The interesting difference is the line
Changing #101 Mod representation i -> d based on output
that is only present in the f_minus but not the f_plus case. For some reason the compiler believes that in the f_minus case type should be Double instead of Integer basing the guess on the output value. Interestingly, if I change the line
var ttt = (i - j) % 2
to
var ttt = (i - j + gridSize) % 2;
it again starts generating fast mod-by-power-of-2-i code. So yes, it looks probable that the output value affects optimizing compiler.
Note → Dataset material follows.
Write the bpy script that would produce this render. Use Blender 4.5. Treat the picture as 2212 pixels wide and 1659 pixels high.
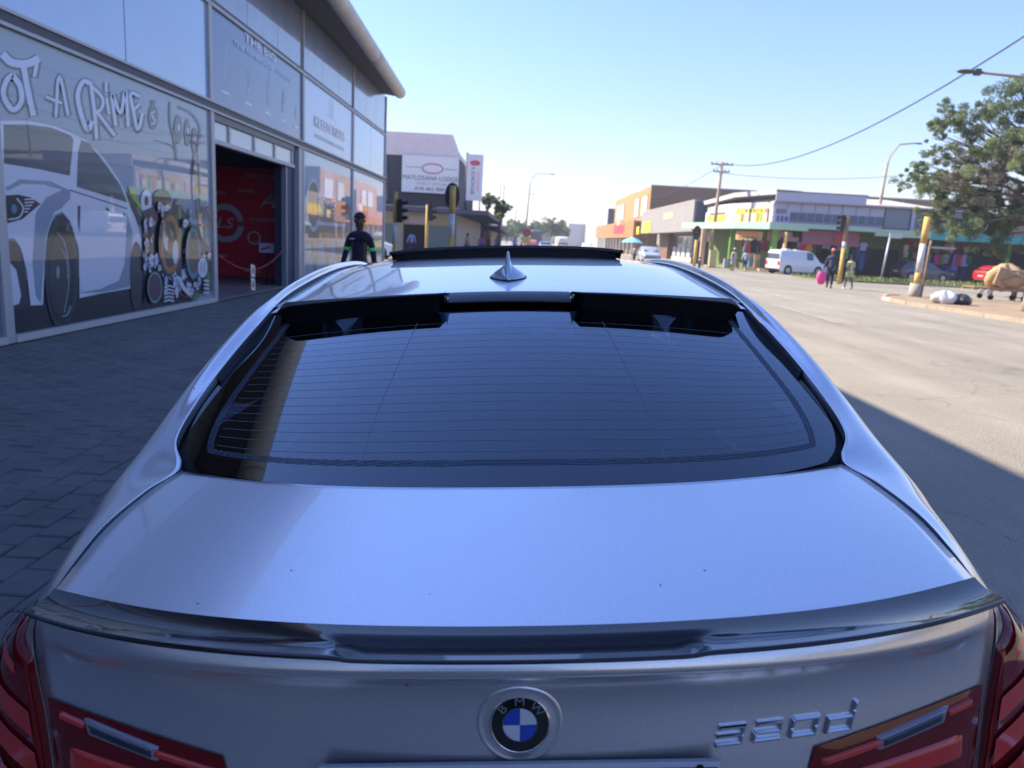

But it is not clear why this happens in this particular case.
At the first glance this behavior looks like a bug in the optimizing compiler that fails to notice that the "minus" case can be handled by mod-by-power-of-2-i as well. I was not able to trace why this happens just glancing over the source code so further input is welcome.